[begin Given data]
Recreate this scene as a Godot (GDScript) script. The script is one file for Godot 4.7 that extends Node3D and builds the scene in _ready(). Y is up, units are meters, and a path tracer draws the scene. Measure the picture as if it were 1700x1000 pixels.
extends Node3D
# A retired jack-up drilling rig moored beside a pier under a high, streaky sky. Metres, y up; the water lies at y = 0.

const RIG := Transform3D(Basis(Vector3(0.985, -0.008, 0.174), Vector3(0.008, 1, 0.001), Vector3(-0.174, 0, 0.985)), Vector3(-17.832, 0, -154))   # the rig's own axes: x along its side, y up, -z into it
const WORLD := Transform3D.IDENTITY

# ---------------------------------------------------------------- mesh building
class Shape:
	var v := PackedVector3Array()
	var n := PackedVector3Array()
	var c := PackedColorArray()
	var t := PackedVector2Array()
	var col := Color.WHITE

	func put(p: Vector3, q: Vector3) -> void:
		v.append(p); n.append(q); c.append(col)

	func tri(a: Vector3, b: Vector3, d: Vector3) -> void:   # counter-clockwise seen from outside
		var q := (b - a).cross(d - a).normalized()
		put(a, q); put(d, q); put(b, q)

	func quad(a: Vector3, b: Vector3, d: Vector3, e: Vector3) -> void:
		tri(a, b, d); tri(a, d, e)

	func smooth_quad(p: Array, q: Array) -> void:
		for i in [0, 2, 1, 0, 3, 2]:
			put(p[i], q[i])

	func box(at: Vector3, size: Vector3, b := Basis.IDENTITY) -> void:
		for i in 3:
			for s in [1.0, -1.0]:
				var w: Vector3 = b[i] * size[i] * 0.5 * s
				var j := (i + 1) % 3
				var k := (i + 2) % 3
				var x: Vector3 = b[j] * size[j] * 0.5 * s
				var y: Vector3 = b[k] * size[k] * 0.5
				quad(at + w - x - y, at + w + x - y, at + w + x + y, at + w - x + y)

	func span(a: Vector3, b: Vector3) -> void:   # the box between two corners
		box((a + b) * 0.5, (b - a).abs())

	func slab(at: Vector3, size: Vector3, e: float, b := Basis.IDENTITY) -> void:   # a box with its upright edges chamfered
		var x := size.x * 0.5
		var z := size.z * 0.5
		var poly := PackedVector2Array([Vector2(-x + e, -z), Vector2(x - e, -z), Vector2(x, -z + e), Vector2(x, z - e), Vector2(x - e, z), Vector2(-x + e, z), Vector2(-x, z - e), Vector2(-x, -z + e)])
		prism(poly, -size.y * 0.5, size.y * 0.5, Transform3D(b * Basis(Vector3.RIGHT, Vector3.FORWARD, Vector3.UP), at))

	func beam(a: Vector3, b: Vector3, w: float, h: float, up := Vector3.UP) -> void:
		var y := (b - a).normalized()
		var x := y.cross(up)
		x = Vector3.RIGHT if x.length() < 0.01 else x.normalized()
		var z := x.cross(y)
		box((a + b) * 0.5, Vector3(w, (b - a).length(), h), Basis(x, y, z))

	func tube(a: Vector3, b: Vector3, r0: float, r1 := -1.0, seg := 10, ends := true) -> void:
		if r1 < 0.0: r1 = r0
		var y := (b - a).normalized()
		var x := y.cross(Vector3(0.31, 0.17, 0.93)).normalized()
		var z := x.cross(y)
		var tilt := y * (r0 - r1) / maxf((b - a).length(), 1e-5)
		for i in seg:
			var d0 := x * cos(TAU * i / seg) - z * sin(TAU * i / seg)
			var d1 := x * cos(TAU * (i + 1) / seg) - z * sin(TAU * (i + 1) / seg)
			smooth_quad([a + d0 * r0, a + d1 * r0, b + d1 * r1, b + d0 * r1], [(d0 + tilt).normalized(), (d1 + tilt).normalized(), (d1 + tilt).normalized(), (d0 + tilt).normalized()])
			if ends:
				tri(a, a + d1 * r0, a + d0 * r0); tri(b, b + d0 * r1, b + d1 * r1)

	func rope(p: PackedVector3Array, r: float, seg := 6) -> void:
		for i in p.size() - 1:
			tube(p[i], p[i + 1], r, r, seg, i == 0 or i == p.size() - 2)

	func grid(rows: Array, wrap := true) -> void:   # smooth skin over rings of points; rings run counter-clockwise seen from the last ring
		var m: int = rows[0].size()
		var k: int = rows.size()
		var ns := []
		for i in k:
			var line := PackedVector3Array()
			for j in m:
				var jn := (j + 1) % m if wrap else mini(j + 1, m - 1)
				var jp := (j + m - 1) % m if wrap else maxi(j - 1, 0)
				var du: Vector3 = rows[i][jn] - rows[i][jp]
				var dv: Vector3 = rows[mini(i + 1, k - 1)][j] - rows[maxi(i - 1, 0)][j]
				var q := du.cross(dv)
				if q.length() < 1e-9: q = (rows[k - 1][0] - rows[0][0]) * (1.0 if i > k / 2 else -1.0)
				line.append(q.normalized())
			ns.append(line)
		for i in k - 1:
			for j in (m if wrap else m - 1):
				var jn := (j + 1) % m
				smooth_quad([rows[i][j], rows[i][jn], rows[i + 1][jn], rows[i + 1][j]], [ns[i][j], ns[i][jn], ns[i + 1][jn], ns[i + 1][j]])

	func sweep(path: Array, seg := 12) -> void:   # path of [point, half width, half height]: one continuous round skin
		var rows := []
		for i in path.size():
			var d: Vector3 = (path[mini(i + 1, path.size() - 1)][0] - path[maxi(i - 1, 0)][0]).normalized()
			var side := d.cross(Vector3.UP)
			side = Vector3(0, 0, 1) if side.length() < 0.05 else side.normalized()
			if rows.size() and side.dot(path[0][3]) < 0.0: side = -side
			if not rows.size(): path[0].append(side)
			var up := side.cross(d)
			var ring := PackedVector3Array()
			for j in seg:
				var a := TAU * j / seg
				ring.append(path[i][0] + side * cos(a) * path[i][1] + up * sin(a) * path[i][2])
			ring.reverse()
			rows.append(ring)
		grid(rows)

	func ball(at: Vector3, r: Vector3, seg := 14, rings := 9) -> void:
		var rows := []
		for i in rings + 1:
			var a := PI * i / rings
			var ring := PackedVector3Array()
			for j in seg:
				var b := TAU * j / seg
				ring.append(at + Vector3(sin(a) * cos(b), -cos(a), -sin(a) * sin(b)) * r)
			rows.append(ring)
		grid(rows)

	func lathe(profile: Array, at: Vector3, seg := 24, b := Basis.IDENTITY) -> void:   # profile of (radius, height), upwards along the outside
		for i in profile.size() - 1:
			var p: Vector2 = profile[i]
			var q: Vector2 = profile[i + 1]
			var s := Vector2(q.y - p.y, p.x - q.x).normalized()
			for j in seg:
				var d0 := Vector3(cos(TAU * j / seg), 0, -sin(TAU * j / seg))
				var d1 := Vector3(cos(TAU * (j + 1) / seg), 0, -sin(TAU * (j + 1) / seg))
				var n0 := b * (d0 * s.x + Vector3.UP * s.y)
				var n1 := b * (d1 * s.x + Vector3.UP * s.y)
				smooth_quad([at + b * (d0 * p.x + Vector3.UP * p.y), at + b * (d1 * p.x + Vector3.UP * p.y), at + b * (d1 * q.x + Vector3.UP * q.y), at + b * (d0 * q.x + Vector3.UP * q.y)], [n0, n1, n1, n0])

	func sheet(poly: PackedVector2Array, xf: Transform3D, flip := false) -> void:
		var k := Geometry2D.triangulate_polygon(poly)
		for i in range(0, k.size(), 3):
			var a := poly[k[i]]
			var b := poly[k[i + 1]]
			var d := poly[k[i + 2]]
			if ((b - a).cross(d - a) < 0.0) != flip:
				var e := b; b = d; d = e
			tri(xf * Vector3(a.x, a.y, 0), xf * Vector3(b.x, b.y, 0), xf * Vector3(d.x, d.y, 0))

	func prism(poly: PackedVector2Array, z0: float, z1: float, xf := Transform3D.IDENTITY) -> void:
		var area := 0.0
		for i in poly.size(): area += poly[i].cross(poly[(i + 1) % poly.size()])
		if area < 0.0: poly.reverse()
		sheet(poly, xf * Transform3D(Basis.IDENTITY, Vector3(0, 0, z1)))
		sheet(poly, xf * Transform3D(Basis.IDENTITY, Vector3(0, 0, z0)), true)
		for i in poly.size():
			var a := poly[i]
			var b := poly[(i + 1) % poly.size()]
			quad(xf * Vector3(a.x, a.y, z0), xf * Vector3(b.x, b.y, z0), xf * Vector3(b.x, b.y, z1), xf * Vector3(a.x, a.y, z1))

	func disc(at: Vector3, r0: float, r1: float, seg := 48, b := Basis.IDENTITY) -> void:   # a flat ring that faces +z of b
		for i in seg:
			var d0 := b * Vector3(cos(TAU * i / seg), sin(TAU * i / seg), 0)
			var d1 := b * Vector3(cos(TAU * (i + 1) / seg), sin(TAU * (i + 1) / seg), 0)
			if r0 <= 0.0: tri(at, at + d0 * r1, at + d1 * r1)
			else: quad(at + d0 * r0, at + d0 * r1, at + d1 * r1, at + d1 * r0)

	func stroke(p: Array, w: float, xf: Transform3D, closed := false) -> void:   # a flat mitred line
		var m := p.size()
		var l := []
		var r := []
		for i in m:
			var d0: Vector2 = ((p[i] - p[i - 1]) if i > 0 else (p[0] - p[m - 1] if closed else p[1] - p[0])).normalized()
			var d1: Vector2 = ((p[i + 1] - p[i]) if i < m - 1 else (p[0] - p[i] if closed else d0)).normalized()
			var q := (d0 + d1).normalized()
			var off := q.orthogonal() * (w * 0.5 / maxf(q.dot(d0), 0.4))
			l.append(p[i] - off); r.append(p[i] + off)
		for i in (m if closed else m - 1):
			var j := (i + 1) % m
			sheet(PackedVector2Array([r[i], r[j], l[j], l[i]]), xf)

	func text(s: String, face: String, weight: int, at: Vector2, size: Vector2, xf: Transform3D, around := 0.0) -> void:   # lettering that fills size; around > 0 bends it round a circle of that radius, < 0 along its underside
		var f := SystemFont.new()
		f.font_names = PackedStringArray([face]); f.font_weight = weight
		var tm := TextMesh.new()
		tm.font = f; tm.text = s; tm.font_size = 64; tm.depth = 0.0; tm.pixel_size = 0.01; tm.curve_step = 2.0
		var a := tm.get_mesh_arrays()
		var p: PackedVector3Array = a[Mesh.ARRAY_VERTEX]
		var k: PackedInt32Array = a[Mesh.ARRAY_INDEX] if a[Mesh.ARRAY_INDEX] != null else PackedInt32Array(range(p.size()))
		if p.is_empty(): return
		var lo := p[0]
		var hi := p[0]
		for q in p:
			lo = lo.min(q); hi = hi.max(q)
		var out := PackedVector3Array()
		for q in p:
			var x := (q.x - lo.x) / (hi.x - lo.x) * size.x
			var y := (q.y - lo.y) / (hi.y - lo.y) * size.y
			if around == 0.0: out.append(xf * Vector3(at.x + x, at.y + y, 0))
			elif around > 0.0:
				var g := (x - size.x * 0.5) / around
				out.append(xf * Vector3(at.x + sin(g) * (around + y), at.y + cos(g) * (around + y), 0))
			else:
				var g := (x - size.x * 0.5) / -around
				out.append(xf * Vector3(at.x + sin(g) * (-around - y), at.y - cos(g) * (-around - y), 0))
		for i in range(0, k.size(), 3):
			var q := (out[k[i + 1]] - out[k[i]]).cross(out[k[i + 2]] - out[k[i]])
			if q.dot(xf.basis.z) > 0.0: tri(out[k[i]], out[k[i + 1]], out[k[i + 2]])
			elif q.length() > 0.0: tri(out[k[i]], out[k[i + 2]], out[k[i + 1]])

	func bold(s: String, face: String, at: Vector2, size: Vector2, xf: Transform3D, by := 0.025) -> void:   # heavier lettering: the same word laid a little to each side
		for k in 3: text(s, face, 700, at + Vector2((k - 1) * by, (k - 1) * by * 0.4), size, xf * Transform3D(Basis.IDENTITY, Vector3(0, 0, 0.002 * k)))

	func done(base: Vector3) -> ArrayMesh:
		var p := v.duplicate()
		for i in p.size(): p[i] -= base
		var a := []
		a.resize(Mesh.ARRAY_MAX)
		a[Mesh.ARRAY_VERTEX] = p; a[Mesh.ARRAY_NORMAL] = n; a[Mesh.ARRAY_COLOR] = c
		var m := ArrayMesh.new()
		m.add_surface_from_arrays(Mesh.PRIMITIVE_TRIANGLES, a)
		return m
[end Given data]
Quote exactly the stretch of lines above that starts at the first one and ends at the line with "# A retired", and nothing beyond it.

__Task result__
Recreate this scene as a Godot (GDScript) script. The script is one file for Godot 4.7 that extends Node3D and builds the scene in _ready(). Y is up, units are meters, and a path tracer draws the scene. Measure the picture as if it were 1700x1000 pixels.
extends Node3D
# A retired jack-up drilling rig moored beside a pier under a high, streaky sky. Metres, y up; the water lies at y = 0.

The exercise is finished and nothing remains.